W pakiecie MSP zdecydowano się też na wprowadzenie innej ważnej zmiany dla spółek kapitałowych, otóż określono skutki prawnych czynności dokonanych przez osobę nieuprawnioną do reprezentowania spółki. Od wielu już lat bowiem w orzecznictwie toczy się spór, jak traktować czynność, która dokonana została przez osobę niebędącą organem spółki lub została podjęta z przekroczeniem kompetencji organu. Przykładowo: gdy umowę zawarł pełnomocnik zarządu, który okazał się niewłaściwie umocowany. W ocenie jednych sądów – taka czynność jest nieważna; w ocenie drugich – można ją uznać, jeżeli zostanie potwierdzona przez właściwe osoby. W zmienionym art. 39 k.c. zaproponowano przyjęcie tej drugiej opcji: jeśli zawierający umowę jako organ osoby prawnej nie ma umocowania albo przekroczy jego zakres, ważność umowy zależy od jej potwierdzenia przez osobę prawną, za którą czynność została dokonana. Jeżeli potwierdzenia nie będzie – ten, kto zawarł umowę jako organ osoby prawnej, obowiązany jest do zwrotu tego, co otrzymał od drugiej strony w wykonaniu umowy, oraz do naprawienia szkody, którą druga strona poniosła przez to, że zawarła umowę, nie wiedząc o braku umocowania lub o przekroczeniu jego zakresu.
GazetaPrawna.pl

• Inne uproszczenia dla firm

  • Zmian w pakiecie MSP, które mają pomóc osobom zarządzającym firmami w prowadzeniu biznesu jest więcej. Z noweli ucieszą się m.in. właściciele food tracków – bo od 1 stycznia mogą zgłosić do odbioru przez sanepid swój mobilny pojazd w wybranym przez siebie powiatowym inspektoracie sanepidu. Do tej pory zgodnie z ustawą z 25 sierpnia 2006 r. o bezpieczeństwie żywności i żywienia (t.j. Dz.U. z 2018 r. poz. 1541; dalej: u.b.ż.ż) odbiór mobilnego zakładu gastronomicznego możliwy był tylko przez tę inspekcję sanitarną, która była właściwa dla siedziby przedsiębiorcy. Powodowało to w praktyce liczne kłopoty dla właścicieli takich biznesów. Przykładowo, jeżeli przedsiębiorca ma siedzibę w Krakowie, a zakupił pojazd mobilny w Gdańsku – to nawet gdy planował prowadzić w nim sprzedaż gastronomiczną wyłącznie nad morzem – musiał najpierw zaprowadzić go do miasta, w którym miał siedzibę. Ten prawny absurd wyeliminowała nowelizacja art. 62 ust. 2 pkt 1 u.b.ż. ż. Po zmianie możliwy jest odbiór sanitarny mobilnej jednostki, w której prowadzona jest działalność gastronomiczna, nie tylko przez inspekcję sanitarną właściwą ze względu na siedzibę przedsiębiorcy, ale również właściwą ze względu na planowane miejsce prowadzenia tej działalności. Wybór właściwego sanepidu jest zależny od woli przedsiębiorcy.

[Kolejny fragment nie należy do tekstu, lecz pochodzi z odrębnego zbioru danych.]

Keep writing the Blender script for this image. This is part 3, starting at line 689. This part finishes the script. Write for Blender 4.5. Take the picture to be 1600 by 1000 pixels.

  • Od 1 stycznia łatwiej mają też przedsiębiorcy prowadzący hurtowy obrót alkoholami. Między innymi zmiana w art. 94 pkt 5 ustawy z 26 października 1982 r. o wychowaniu w trzeźwości i przeciwdziałaniu alkoholizmowi (t.j. Dz.U. z 2018 r. poz. 2137 ze zm.) umożliwia prowadzenie obrotu hurtowego napojami alkoholowymi także tym hurtownikom, którzy nie chcą budować stacjonarnych magazynów do ich przechowywania (bo wszelkie czynności związane z obrotem mogą wykonać zdalnie). Inaczej mówiąc: hurtownicy mogą zamawiać napoje alkoholowe bezpośrednio u producenta (drogą elektroniczną, telefoniczną), transportując je następnie wprost do detalisty, bez konieczności pośredniego magazynowania ich w swoim magazynie.
  • Zmian jest więcej. Przykładowo, modyfikacja definicji „motocykla”, zawartej w ustawie z 20 czerwca 1997 r. prawo o ruchu drogowym (t.j. Dz.U. z 2018 r. poz. 1980 ze zm.) umożliwia od 1 stycznia br. rejestrację motocykli z napędem elektrycznym.
900 tyle mobilnych gastronomii działało w 2017 r. To 30 razy więcej niż w 2012 r.